Há os desaparecimentos públicos e depois há os que, não sendo de notoriedades, nos são mais próximos. A grande diferença para os primeiros é que não temos um resumo da sua vida, as suas memórias ou as suas imagens ali à mão de semear. E aí temos de ser nós a ir buscá-las, a recordá-las com os outro, a comparar recordações e a trocá-las, como cromos de uma caderneta que no fundo é a biografia do que nos deixou.
As memórias privadas são mais íntimas e mais valiosas, e não apenas por causa do evidente valor de proximidade. São-no porque exigem um trabalho de busca e de rememoração que trabalho jornalístico algum, por mais bem feito e intencionado que seja, nos pode dar.

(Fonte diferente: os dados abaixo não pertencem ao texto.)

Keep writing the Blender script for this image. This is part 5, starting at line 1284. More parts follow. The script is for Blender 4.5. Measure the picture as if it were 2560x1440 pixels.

E que fazer quando o desaparecimento atinge uma pessoa na força da idade, de que se diz que tanto poderia dar ainda e que para mais marca aqueles que a rodeiam? Como é que se reage? Como é que aqueles que estão próximos podem preencher o vazio? Quando morre alguém de idade avançada fica a tristeza do momento, a enumeração das suas virtudes, a saudade. Mas nunca é exactamente visto como uma tragédia. Quando desaparece alguém mais novo, há a sensação natural de que uma missão no Mundo ficou por cumprir, e um enorme e doloroso sentimento de perda. Mesmo para quem crê e que sabe que a morte física é apenas uma passagem para algo de diferente.
O tempo apaga a dores, dizem. E se não apaga atenua-as. As recordações mais preciosas ajudam também. A seguir em frente, na vida de todos os dias. Nunca gostei muito dessa frase tecnocrática e prosaica - "a vida continua" - mas em parte é verdade, para os que vão ficando. A vida continua amparada na passagem do tempo, nas recordações e na convivência com o(s que nos são) próximo(s). E na crença de algo superior e na sua sagrada promessa de uma existência diferente e melhor, em que mesmo os mais cépticos no fundo crêem. O resto são as interrogações naturais que esta frágil espécie se coloca desde sempre e para sempre, sem chegar a qualquer conclusão material em vida terrena, por muito que a ciência, em vão, o tente.